Source records:

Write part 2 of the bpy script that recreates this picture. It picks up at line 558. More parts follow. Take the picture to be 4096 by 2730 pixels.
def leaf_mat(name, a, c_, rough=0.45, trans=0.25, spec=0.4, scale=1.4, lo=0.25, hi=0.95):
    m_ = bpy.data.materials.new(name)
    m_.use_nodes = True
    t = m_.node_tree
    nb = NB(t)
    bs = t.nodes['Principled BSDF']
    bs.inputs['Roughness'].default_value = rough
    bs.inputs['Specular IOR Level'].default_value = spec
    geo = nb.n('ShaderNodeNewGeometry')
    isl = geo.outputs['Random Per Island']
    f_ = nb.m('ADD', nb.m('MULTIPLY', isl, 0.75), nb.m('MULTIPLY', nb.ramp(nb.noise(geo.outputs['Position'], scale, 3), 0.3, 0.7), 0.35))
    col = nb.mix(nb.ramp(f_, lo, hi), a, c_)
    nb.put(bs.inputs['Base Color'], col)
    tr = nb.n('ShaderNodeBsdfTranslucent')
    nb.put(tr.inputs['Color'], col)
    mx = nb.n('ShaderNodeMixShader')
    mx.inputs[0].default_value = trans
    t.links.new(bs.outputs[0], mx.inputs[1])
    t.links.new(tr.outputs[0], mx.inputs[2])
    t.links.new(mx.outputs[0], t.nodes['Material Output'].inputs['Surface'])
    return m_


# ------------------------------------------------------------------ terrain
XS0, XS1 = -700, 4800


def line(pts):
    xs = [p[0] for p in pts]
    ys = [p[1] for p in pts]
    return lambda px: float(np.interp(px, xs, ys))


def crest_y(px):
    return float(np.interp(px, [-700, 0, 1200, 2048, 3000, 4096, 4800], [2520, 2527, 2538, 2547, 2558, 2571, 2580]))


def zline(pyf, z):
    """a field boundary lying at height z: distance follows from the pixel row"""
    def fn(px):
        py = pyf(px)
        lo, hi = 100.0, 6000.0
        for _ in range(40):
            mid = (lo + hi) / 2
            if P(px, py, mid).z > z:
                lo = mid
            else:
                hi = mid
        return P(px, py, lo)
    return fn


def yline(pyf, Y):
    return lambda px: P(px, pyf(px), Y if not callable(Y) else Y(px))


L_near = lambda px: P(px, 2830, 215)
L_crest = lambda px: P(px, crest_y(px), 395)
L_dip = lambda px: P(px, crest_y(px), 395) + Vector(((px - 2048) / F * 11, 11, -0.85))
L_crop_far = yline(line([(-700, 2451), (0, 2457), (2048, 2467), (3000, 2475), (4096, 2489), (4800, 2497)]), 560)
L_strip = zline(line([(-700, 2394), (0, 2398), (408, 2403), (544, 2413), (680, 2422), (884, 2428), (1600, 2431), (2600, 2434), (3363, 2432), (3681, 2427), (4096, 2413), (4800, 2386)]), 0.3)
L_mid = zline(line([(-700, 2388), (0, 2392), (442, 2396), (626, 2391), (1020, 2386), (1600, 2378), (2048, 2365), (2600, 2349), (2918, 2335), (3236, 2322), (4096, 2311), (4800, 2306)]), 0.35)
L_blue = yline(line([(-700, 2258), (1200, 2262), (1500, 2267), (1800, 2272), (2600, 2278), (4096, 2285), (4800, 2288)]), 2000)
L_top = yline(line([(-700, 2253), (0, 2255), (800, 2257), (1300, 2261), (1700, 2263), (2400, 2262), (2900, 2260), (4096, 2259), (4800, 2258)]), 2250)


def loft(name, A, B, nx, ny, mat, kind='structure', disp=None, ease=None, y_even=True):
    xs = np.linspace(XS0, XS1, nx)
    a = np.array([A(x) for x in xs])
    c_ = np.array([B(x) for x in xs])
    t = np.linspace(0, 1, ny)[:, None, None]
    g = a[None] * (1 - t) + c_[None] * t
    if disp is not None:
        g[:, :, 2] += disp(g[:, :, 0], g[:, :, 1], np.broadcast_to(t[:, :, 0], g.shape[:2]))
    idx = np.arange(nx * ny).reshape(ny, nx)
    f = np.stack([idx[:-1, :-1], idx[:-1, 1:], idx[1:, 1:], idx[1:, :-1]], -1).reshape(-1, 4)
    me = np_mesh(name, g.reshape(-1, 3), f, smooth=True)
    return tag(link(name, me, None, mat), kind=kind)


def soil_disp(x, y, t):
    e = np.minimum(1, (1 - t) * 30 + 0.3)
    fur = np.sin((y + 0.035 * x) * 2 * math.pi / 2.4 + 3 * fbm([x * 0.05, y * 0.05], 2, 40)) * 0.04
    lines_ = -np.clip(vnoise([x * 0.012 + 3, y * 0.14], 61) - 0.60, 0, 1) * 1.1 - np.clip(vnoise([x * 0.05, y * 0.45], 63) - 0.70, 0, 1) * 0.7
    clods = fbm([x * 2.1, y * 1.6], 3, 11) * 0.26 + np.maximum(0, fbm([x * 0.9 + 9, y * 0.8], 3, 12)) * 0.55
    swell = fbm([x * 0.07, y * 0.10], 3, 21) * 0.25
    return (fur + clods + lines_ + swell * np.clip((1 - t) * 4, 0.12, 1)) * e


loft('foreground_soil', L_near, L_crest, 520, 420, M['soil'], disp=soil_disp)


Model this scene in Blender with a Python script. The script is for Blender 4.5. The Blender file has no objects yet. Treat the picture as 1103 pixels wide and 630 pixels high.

* [Short task]: Transcribe the whole listing exactly.

* [Solution]:
Write part 2 of the bpy script that recreates this picture. It picks up at line 558. More parts follow. Take the picture to be 4096 by 2730 pixels.
def leaf_mat(name, a, c_, rough=0.45, trans=0.25, spec=0.4, scale=1.4, lo=0.25, hi=0.95):
    m_ = bpy.data.materials.new(name)
    m_.use_nodes = True
    t = m_.node_tree
    nb = NB(t)
    bs = t.nodes['Principled BSDF']
    bs.inputs['Roughness'].default_value = rough
    bs.inputs['Specular IOR Level'].default_value = spec
    geo = nb.n('ShaderNodeNewGeometry')
    isl = geo.outputs['Random Per Island']
    f_ = nb.m('ADD', nb.m('MULTIPLY', isl, 0.75), nb.m('MULTIPLY', nb.ramp(nb.noise(geo.outputs['Position'], scale, 3), 0.3, 0.7), 0.35))
    col = nb.mix(nb.ramp(f_, lo, hi), a, c_)
    nb.put(bs.inputs['Base Color'], col)
    tr = nb.n('ShaderNodeBsdfTranslucent')
    nb.put(tr.inputs['Color'], col)
    mx = nb.n('ShaderNodeMixShader')
    mx.inputs[0].default_value = trans
    t.links.new(bs.outputs[0], mx.inputs[1])
    t.links.new(tr.outputs[0], mx.inputs[2])
    t.links.new(mx.outputs[0], t.nodes['Material Output'].inputs['Surface'])
    return m_


# ------------------------------------------------------------------ terrain
XS0, XS1 = -700, 4800


def line(pts):
    xs = [p[0] for p in pts]
    ys = [p[1] for p in pts]
    return lambda px: float(np.interp(px, xs, ys))


def crest_y(px):
    return float(np.interp(px, [-700, 0, 1200, 2048, 3000, 4096, 4800], [2520, 2527, 2538, 2547, 2558, 2571, 2580]))


def zline(pyf, z):
    """a field boundary lying at height z: distance follows from the pixel row"""
    def fn(px):
        py = pyf(px)
        lo, hi = 100.0, 6000.0
        for _ in range(40):
            mid = (lo + hi) / 2
            if P(px, py, mid).z > z:
                lo = mid
            else:
                hi = mid
        return P(px, py, lo)
    return fn


def yline(pyf, Y):
    return lambda px: P(px, pyf(px), Y if not callable(Y) else Y(px))


L_near = lambda px: P(px, 2830, 215)
L_crest = lambda px: P(px, crest_y(px), 395)
L_dip = lambda px: P(px, crest_y(px), 395) + Vector(((px - 2048) / F * 11, 11, -0.85))
L_crop_far = yline(line([(-700, 2451), (0, 2457), (2048, 2467), (3000, 2475), (4096, 2489), (4800, 2497)]), 560)
L_strip = zline(line([(-700, 2394), (0, 2398), (408, 2403), (544, 2413), (680, 2422), (884, 2428), (1600, 2431), (2600, 2434), (3363, 2432), (3681, 2427), (4096, 2413), (4800, 2386)]), 0.3)
L_mid = zline(line([(-700, 2388), (0, 2392), (442, 2396), (626, 2391), (1020, 2386), (1600, 2378), (2048, 2365), (2600, 2349), (2918, 2335), (3236, 2322), (4096, 2311), (4800, 2306)]), 0.35)
L_blue = yline(line([(-700, 2258), (1200, 2262), (1500, 2267), (1800, 2272), (2600, 2278), (4096, 2285), (4800, 2288)]), 2000)
L_top = yline(line([(-700, 2253), (0, 2255), (800, 2257), (1300, 2261), (1700, 2263), (2400, 2262), (2900, 2260), (4096, 2259), (4800, 2258)]), 2250)


def loft(name, A, B, nx, ny, mat, kind='structure', disp=None, ease=None, y_even=True):
    xs = np.linspace(XS0, XS1, nx)
    a = np.array([A(x) for x in xs])
    c_ = np.array([B(x) for x in xs])
    t = np.linspace(0, 1, ny)[:, None, None]
    g = a[None] * (1 - t) + c_[None] * t
    if disp is not None:
        g[:, :, 2] += disp(g[:, :, 0], g[:, :, 1], np.broadcast_to(t[:, :, 0], g.shape[:2]))
    idx = np.arange(nx * ny).reshape(ny, nx)
    f = np.stack([idx[:-1, :-1], idx[:-1, 1:], idx[1:, 1:], idx[1:, :-1]], -1).reshape(-1, 4)
    me = np_mesh(name, g.reshape(-1, 3), f, smooth=True)
    return tag(link(name, me, None, mat), kind=kind)


def soil_disp(x, y, t):
    e = np.minimum(1, (1 - t) * 30 + 0.3)
    fur = np.sin((y + 0.035 * x) * 2 * math.pi / 2.4 + 3 * fbm([x * 0.05, y * 0.05], 2, 40)) * 0.04
    lines_ = -np.clip(vnoise([x * 0.012 + 3, y * 0.14], 61) - 0.60, 0, 1) * 1.1 - np.clip(vnoise([x * 0.05, y * 0.45], 63) - 0.70, 0, 1) * 0.7
    clods = fbm([x * 2.1, y * 1.6], 3, 11) * 0.26 + np.maximum(0, fbm([x * 0.9 + 9, y * 0.8], 3, 12)) * 0.55
    swell = fbm([x * 0.07, y * 0.10], 3, 21) * 0.25
    return (fur + clods + lines_ + swell * np.clip((1 - t) * 4, 0.12, 1)) * e


loft('foreground_soil', L_near, L_crest, 520, 420, M['soil'], disp=soil_disp)


Model this scene in Blender with a Python script. The script is for Blender 4.5. The Blender file has no objects yet. Treat the picture as 1103 pixels wide and 630 pixels high.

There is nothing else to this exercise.